The Rohingya people consider themselves to be the pure descendants of the Arabs and declare that they have resided in the state for over a period of 1000 years.

However, the Burmese government has continuously refused to accept this especially after the Rohingya people had sided with the British army during the Second World War instead of showing allegiance to Japan like the rest of the country.

The Rohingya people are termed as refugees because their government thinks of them to be migrants from Bengal and mainly Chittagong, who had moved here during the British rule in search of jobs and had simply settled here.

They are not considered to be of ethnic origins of the country of Myanmar and this fact firmly established by the government when it refused to give them citizenship under the 1982 Citizenship Act of the country.

Rohingya Protests

Not only that, severe cases of oppression and violence have been inflicted upon this group over the years because of which they are forced to flee to neighboring countries, the first of which was Bangladesh.

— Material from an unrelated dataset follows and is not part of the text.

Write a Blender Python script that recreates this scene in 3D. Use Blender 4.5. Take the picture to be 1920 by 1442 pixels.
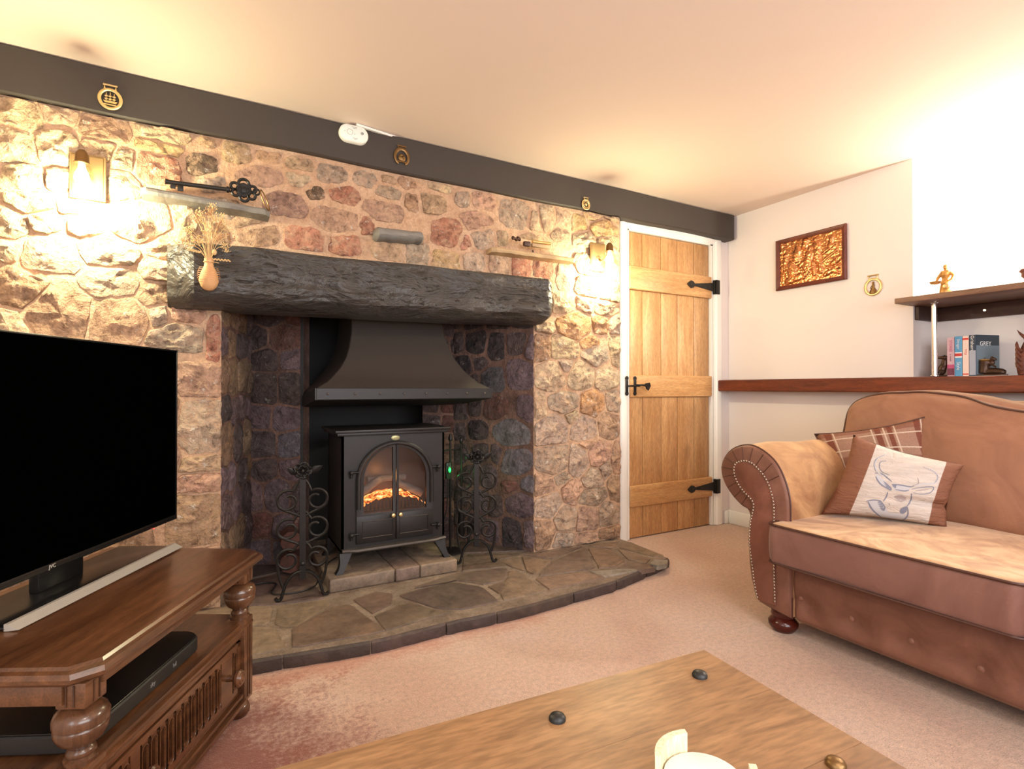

And although initially, Bangladesh had welcomed these people with open arms, yet, seeing their current overburdened internal population strength, the Bangladeshi government has also been forced to turn its face away from this group and in recent times, it has also stopped the Rohingya people from seeking asylum.

In spite of all of this, the sorrows of the Rohingya people are not shared with the rest of the world. The media refuses to cover their stories to great extents, their stories lack the vigor and the apathy which the media primarily shows to the Syrian crisis.

Also, the countries surrounding Myanmar and even Myanmar itself is not a signatory to the 1951 U.N. Refugee Convention or even its 1967 Protocol.

Hence, unlike the case of the Syrians, where media pressure has forced many of the European countries, who are signatories to provide asylum, the Rohingya group has no other option but to remain as refugees in the world where no country, including their motherland is ready to provide shelter to them.